Articles : Gavin Allwright write – Could Wind Propulsion Deployment Fund the Full Decarbonisation of Shipping?

I am going to make a bold assertion (as a non-financial expert) that this is not just possible but in fact likely. By installing substantial wind propulsion systems across the 60,000 large vessel fleet this decade and subsequent replacement vessels using wind propulsion systems as standard, the reduction in fuel use prior to 2050 would be equal to the amount being forecast that is required to not just meet the IMO2050 target of 50% reduction, but potentially cover the entire decarbonisation ticket price.

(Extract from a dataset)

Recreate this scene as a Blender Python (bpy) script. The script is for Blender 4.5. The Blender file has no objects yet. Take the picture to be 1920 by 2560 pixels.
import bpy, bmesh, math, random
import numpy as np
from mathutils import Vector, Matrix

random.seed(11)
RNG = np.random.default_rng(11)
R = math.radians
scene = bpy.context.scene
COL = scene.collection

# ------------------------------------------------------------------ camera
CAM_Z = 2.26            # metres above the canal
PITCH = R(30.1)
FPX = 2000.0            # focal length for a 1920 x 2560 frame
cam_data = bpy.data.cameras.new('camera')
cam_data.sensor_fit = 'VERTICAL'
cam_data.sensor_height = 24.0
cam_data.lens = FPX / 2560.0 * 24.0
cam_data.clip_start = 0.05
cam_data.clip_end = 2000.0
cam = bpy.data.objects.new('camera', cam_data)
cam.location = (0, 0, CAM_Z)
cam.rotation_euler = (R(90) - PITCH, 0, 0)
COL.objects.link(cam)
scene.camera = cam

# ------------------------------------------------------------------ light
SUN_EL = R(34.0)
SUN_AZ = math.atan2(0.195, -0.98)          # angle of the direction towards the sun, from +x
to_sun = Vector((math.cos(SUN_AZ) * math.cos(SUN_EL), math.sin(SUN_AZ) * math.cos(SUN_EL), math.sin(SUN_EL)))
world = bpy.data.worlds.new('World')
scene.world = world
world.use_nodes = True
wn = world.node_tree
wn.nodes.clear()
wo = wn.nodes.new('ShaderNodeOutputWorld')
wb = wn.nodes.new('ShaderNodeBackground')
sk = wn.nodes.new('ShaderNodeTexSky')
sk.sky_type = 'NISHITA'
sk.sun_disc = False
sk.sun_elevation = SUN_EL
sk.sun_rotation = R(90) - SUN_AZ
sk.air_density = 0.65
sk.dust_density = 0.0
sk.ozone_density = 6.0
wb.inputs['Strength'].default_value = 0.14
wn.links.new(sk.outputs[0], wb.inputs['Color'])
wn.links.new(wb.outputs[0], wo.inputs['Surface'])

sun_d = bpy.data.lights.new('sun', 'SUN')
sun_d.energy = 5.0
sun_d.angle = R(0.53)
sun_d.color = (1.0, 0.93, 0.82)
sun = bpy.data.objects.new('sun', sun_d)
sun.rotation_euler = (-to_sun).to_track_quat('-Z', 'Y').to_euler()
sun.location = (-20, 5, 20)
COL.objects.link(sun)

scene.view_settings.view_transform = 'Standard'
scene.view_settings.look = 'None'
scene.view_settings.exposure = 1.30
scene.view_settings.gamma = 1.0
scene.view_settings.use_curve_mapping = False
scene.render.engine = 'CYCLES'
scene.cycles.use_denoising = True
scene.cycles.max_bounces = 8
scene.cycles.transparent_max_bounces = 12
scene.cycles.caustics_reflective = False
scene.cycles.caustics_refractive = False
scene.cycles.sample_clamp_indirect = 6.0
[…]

Now, as you follow me down this particular rabbit hole, you will have to allow me to make a series of assumptions, but I think you will agree that these are overall conservative. What follows is my back of the envelope calculation, and for this purpose it is stripped of IRR, interest/currency rate variations and other investment caveats.

For the purpose of this simple calculation, I will assume that we will have a static fleet size of 60,000 ships and one that is currently burning through 300 million tons of fuel per year (1 billion tons of C02 emissions). Adopting a base line of today’s price of VLSFO in Rotterdam, which stands at $500/ton, that translates into a total bunker spend of roughly $150 billion per year. For the sake of this calculation, we will assume a 35% increase in fuel price over each decade starting in the 2030s, which is made up of inflation, the introduction of more expensive alternative fuels into the energy mix and carbon taxes being imposed within the next 10 years.

A study conducted by University Maritime Advisory Services (UMAS) and the Energy Transitions Commission (ETC), found that reducing the industry’s greenhouse gas (GHG) emissions by 50% by 2050 will require approximately $1 trillion (USD). According to the study, the annual average investment needed would be $40-60 billion over the next two decades, and to fully decarbonise the global shipping industry by 2050, an additional $400 billion of investment would be needed over 20 years, bringing the total to $1.4 -1.9 trillion. The study also states that 87% of that investment would be required on land and was primarily focused on alternative, low carbon fuels.

Nonetheless at $1.4 trillion, by my calculation this equates to just over $23 million per ship in operation today.

A final base assumption is for the energy delivery from the full rollout of wind propulsion across the fleet, and I set that at 20%. This number includes retrofits, optimised newbuilds and also benefits derived from some limited operational changes from speed or power limitation, weather routing for wind etc.

To achieve that I have averaged out the cost of installation to $5million per ship (of course far less for small vessels, more substantial investments for larger vessels) and factors in the expected decrease in costs of these systems as these are mass produced for fleet deployments, this total is thus estimated to be $300 billion.

A lot of assumptions made, and I am sure some of these will be challenged, however now for the fairly straightforward calculation part.

2020s – the decade of rapid installation – the savings will be limited as many vessels are being installed and not operational throughout the decade, but if savings came in at 5% of the total $1.5 trillion bill, this would save $75 billion over these initial years. This is calculated without any fuel price increase from now until 2030.

2030s – retrofit installations are complete and many replacement vessels are enhanced/optimised wind or even primary wind. Fuel price rises 35% to a decade average of $675/ton thus a total spend of just over $200billion a year, reduced by 20% derived from wind, leaving $160billion/year. Thus wind saves the industry $405 billion in the 2030s.

2040s – fuel prices increase again by 35% to a decade average of $910/ton. The total spend without wind would be $2.73 trillion but wind reduces that to roughly $2.2 trillion for the decade, saving $546 billion

Thus by 2050, the incorporation of fleet-wide wind propulsion, with an initial price tag of $300 billion would thus unlock roughly $1 trillion in fuel savings along with reducing the need to deliver such a large amount of alternative zero-emissions fuel to boot, so potentially shaving 10-20% from that headline cost too.

The conclusion, rapid deployment of wind propulsion this decade along with the replacement of vessels with enhanced wind vessels in the coming decades would release the resources available to shipping to invest in the transition to full decarbonisation.  

As a final note, we need to remember that wind propulsion is the gift that keeps giving as all of these wind propulsion systems will continue to deliver savings throughout the lifetime of the vessels, and while the price of alternative fuels will likely eventually fall, the use of an abundant energy source, delivered to the vessel at the point of use with no need for infrastructure, onboard storage all at a fixed zero cost, that will be very unlikely to lose its economic draw.